Simulators Give Pilots Real Experience - DVD-27914-23.jpg

Six years ago, as a procurement agent for the U.S. Air Force’s F-15C Distributed Mission Training System, Col. Mike Chapin observed that air crews didn’t care much for simulators. They’d rather be flying.

“To them, simulators were something to avoid at all costs,” said Chapin, who recently retired from the Air Force as the director of the Training Systems Product Group at Wright Patterson Air Force Base, Ohio. “But after flying high-fidelity F-15C trainers and experiencing the realism, pilots come out saying ‘Wow! These are great.’ At some locations they’re actually fighting to get more simulator time.”

Boeing, through its Logistics Support Systems business, builds F-15 Distributed Mission Training Centers in St. Louis and delivers them around the globe. These simulators are part of the Air Force’s Distributed Mission Operations (DMO) concept, an ambitious effort to link training simulators throughout the Air Force in a network. DMO enables crews such as F-15 and F-16 pilots and mission crews on AWACS to train together from their home bases. Chapin believes DMO will expand to include all the services and even some U.S. allies.

“In the Air Force, at Boeing and at other defense contractors, there are great people doing great things that are making a difference in the way we train our airmen, soldiers, sailors and Marines to fight and defend our nation,” he said.

DMO has made great strides, considering where it started. Unlike traditional simulator operations, which are owned by the Air Force, the service took a different tack when it came to the F-15C mission training centers, which the colonel refers to as the “flagships” for DMO. For those, the Air Force entered into a long-term services contract with Boeing. By contracting for services and not the hardware, the Air Force and Boeing shaved two years off the normal acquisition time, according to Chapin.

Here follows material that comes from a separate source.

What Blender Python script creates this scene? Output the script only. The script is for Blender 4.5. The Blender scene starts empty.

DMO is not limited to fighters. During a recent virtual flag simulation-based exercise, a C-17 crew worked with the Army to evacuate wounded soldiers from behind enemy lines. The crew decided they couldn’t land safely and aborted the mission. It turned out that a difference in Army and Air Force terminology caused confusion on the actual length of the runway, and that in reality the crew could have landed safely. The situation probably could have been avoided with on-the-ground mission rehearsal. Finding these types of inter-service differences in training missions will save lives on the battlefield, explained Chapin.

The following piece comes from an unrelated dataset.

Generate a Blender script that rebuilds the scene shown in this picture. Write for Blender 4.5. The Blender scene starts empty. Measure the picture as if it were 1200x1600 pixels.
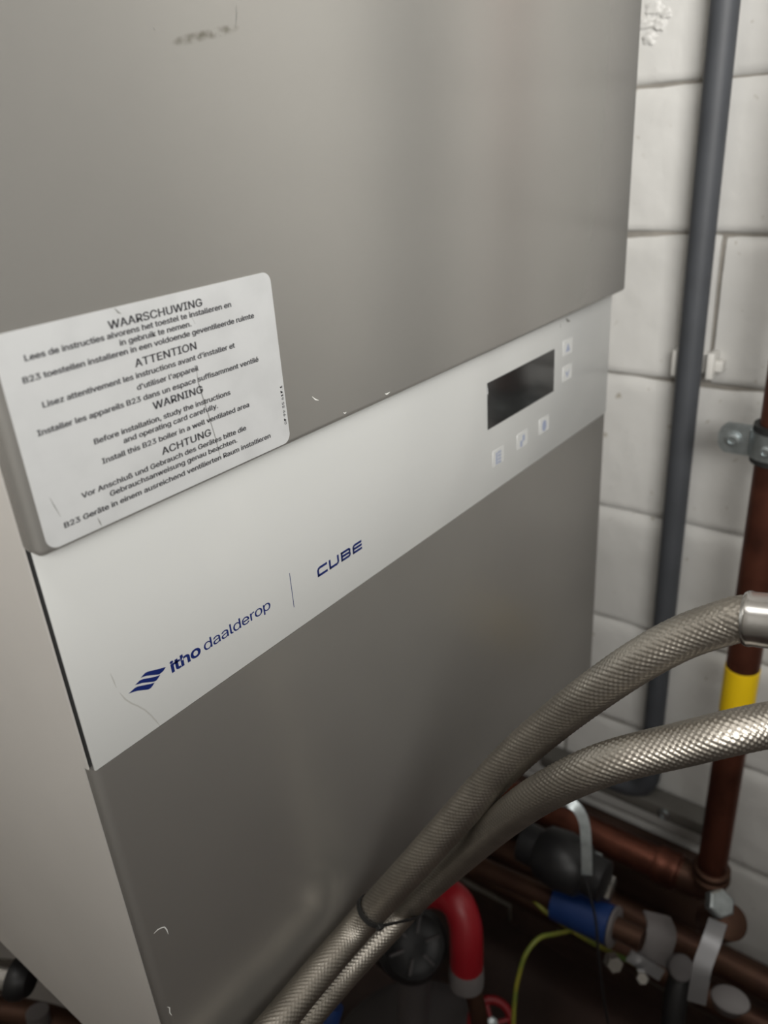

Air Mobility Command is now fully on board with DMO, realizing the place to make and learn from mistakes is in a training environment, according to Chapin, not in the heat of battle, when your training should take hold and helps save lives. (See related story on C-17 crew).

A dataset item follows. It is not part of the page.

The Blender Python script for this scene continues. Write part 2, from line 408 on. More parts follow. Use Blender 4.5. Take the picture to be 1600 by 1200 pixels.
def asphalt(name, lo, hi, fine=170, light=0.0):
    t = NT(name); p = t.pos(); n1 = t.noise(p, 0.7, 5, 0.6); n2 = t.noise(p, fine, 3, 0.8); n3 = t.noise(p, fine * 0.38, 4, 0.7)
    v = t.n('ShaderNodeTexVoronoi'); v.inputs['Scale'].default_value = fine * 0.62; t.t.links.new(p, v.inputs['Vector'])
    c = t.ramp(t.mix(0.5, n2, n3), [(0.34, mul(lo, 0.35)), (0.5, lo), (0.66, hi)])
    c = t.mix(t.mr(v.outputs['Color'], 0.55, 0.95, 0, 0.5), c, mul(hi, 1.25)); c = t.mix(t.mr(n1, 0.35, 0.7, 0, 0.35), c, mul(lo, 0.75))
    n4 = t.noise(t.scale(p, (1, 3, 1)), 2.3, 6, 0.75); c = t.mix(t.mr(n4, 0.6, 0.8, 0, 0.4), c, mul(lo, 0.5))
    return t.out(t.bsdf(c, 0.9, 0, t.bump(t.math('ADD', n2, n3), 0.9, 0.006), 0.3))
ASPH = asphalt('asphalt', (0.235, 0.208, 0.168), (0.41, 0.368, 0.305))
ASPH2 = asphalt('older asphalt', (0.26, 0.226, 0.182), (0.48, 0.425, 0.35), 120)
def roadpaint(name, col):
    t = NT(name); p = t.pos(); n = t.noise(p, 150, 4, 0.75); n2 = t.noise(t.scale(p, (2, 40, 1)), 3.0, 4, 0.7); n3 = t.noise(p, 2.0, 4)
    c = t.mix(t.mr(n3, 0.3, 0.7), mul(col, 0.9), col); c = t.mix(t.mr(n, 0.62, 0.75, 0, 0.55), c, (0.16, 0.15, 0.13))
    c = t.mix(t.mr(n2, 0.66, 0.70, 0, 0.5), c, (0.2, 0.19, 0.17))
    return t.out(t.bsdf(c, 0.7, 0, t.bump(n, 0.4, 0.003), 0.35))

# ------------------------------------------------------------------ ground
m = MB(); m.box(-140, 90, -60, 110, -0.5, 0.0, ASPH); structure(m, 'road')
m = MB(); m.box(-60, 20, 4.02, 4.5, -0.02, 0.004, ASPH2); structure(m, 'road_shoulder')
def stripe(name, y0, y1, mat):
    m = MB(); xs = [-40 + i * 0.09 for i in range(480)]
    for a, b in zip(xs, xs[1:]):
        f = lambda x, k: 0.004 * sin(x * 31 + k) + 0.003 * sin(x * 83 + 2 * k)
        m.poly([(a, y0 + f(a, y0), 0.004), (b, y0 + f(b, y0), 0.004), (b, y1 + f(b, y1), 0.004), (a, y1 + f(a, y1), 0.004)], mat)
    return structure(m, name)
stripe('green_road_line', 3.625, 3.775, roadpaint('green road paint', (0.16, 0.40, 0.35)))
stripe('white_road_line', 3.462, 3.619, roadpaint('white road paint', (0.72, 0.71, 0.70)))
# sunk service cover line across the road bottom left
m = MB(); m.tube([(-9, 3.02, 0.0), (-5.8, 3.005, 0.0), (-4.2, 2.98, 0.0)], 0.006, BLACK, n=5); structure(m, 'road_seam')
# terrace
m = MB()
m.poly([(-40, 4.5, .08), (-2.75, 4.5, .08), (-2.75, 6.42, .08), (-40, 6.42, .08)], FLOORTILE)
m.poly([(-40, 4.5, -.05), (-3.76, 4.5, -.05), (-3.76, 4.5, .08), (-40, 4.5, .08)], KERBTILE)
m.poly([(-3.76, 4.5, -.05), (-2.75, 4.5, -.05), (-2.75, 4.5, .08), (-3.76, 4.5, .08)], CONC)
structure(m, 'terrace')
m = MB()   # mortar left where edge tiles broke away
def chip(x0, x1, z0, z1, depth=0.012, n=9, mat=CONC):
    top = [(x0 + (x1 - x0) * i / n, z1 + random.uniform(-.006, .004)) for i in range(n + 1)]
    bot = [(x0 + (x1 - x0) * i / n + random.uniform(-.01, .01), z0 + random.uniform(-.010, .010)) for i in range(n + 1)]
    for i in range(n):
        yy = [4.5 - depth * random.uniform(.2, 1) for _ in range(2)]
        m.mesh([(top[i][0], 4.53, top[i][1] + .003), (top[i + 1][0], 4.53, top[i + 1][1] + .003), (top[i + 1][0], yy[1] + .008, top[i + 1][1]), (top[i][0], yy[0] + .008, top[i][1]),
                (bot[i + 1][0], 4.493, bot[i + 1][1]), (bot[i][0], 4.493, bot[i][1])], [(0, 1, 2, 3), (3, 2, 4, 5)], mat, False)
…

Chapin called C-17 training, “a model of how to train on a full motion simulator.” Based on the commercial air crew training model, the vast majority of C-17 crew training is accomplished in the simulator, meeting the warfighters objective of minimizing the use of the actual aircraft for training.

“We’re really excited about what Boeing is doing with the new C-17 Aircrew Training System being installed at March Air Reserve Base,” Chapin said. “It will be the first large aircraft full-motion simulator to use all electronic motion bases versus hydraulics. It will greatly lower lifecycle costs for the Air Force.” And in the end, greater readiness at a lower cost is what the Air Force and the Department of Defense wants.

“Future training systems must be cheaper and deployable. By deployable, we mean when the unit packs up and deploys to an austere location, they take their training systems with them,” said Chapin, adding that advances in technology will make it possible.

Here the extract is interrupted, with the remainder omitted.